Keep in mind that this is not over though.
1. Eastern and Southern Ukraine are going to be the real issue in the near future. Because the Russians can not afford to lose Ukraine and by taking Crimea, they effectively cede Ukraine to western influence unless they take further steps to partition Ukraine. Ukrainian elections in the last decades have all been close affairs, of the 55-45 kind, and if you take away the most pro-Russian part of the country, you irreversibly lose the ability to control the whole country through the electoral process. So I don't see this stopping here. But partitioning the rest will be a much uglier process than annexing Crimea.
2. In the long term, there will be a real war between Russia and the West, it's almost inevitable.

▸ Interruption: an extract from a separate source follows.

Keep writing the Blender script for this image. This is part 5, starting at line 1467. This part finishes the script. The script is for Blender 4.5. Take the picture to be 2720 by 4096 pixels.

Russia is the one state that will remain in possession of large amounts of fertile land, fossil fuels and other natural resources, even after Peak Oil and climate change have started to seriously wreak havoc in most of the rest of the world. Yes, they will lose the southern steppes to desertification, but Southern Siberia will open up to agriculture so there will not be much net loss. Meanwhile everything south of Iowa will have turned into a dust bowl, and good portions of Southern Europe will look like Libya today. There will be a lot of appetite for that territory from a western direction (and from a southeastern too - imagine a billion and a half hungry Chinese and a Northeast Siberia with a total population of 5 million or so...). So the Russians will have to defend it again, sooner or later. Once you see it from that perspective, you can understand why they had no choice but to draw the line and stop the encirclement here.